WRITTEN REQUEST: Copy exactly, please, the lines of the data from its start through the line containing "PI = math.pi".

>>>

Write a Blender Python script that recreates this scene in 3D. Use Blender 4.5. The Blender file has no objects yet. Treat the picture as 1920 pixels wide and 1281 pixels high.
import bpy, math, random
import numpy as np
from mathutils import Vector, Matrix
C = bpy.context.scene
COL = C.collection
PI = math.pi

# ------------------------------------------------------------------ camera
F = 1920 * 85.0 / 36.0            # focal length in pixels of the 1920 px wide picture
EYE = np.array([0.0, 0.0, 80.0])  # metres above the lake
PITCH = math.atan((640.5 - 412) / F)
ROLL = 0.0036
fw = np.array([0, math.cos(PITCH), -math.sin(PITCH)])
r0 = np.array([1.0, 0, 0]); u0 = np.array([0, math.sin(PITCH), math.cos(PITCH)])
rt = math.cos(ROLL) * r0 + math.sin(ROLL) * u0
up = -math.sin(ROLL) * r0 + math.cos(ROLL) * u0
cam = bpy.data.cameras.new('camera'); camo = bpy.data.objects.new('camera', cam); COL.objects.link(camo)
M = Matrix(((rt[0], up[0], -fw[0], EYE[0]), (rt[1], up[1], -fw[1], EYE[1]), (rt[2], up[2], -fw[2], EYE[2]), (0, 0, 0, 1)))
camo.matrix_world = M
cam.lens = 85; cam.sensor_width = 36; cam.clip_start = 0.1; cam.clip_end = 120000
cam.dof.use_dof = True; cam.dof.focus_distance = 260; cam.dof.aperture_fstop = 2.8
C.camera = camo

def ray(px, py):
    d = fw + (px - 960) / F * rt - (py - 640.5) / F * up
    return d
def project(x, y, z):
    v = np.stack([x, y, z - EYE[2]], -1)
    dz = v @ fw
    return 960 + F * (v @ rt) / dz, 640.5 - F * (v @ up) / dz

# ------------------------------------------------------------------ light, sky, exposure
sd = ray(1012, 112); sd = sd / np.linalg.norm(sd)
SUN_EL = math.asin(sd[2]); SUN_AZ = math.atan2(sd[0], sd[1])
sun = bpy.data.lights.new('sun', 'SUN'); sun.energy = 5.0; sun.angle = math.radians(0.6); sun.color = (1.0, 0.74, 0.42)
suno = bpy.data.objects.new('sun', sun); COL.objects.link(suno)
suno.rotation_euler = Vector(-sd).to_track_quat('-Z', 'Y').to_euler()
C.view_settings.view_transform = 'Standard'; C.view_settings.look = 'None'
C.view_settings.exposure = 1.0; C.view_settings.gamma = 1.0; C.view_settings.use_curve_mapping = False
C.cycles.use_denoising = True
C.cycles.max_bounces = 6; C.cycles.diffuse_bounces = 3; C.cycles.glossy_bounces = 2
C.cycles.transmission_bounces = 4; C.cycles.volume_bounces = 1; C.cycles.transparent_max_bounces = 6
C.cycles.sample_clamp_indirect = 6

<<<

THE REPLY:
Write a Blender Python script that recreates this scene in 3D. Use Blender 4.5. The Blender file has no objects yet. Treat the picture as 1920 pixels wide and 1281 pixels high.
import bpy, math, random
import numpy as np
from mathutils import Vector, Matrix
C = bpy.context.scene
COL = C.collection
PI = math.pi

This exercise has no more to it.